● **Exercise**
Can you set down, exactly as they appear below, the lines from the opening of the material through the one bearing "return (f(r), f(g), f(b), 1.0)", minus the pictures?
━━━━━━━━━━
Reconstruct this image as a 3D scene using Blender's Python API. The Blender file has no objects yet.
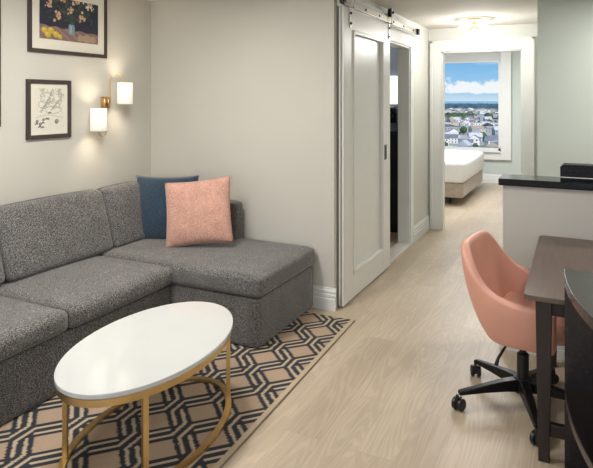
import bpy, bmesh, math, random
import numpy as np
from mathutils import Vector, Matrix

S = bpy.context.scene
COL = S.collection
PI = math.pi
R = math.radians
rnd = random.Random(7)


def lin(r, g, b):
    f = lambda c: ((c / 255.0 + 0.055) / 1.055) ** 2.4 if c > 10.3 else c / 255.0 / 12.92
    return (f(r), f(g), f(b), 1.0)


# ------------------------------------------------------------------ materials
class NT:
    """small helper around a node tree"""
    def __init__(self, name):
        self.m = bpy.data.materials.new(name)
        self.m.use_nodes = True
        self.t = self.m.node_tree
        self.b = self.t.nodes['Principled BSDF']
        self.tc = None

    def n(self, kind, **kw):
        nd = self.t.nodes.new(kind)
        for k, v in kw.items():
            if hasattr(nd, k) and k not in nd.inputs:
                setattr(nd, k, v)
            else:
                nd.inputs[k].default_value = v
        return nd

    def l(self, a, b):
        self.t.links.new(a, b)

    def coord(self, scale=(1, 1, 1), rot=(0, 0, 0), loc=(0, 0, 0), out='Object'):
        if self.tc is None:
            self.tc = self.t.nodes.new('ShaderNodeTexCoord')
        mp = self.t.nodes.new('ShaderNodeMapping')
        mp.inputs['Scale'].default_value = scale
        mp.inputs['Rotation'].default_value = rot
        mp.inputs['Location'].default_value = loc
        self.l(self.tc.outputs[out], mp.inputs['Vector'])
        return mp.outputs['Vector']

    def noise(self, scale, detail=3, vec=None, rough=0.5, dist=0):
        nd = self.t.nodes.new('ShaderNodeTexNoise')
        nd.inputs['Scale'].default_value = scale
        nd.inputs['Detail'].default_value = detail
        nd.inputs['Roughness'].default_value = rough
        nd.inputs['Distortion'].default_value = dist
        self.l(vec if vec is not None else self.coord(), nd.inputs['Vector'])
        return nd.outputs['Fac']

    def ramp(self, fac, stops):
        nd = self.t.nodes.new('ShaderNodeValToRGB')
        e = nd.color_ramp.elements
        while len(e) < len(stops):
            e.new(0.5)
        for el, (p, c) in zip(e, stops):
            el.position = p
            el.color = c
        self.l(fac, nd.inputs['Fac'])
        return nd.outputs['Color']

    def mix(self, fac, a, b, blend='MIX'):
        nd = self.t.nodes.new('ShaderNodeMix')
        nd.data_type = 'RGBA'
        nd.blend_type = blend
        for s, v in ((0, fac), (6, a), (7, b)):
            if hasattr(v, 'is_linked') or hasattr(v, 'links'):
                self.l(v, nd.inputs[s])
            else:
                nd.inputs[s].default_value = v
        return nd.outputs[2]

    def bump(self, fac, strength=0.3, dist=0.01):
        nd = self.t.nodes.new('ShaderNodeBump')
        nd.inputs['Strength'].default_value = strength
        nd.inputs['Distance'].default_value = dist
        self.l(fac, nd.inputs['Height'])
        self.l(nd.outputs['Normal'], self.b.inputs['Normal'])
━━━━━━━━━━
● **Solution**
Reconstruct this image as a 3D scene using Blender's Python API. The Blender file has no objects yet.
import bpy, bmesh, math, random
import numpy as np
from mathutils import Vector, Matrix

S = bpy.context.scene
COL = S.collection
PI = math.pi
R = math.radians
rnd = random.Random(7)


def lin(r, g, b):
    f = lambda c: ((c / 255.0 + 0.055) / 1.055) ** 2.4 if c > 10.3 else c / 255.0 / 12.92
    return (f(r), f(g), f(b), 1.0)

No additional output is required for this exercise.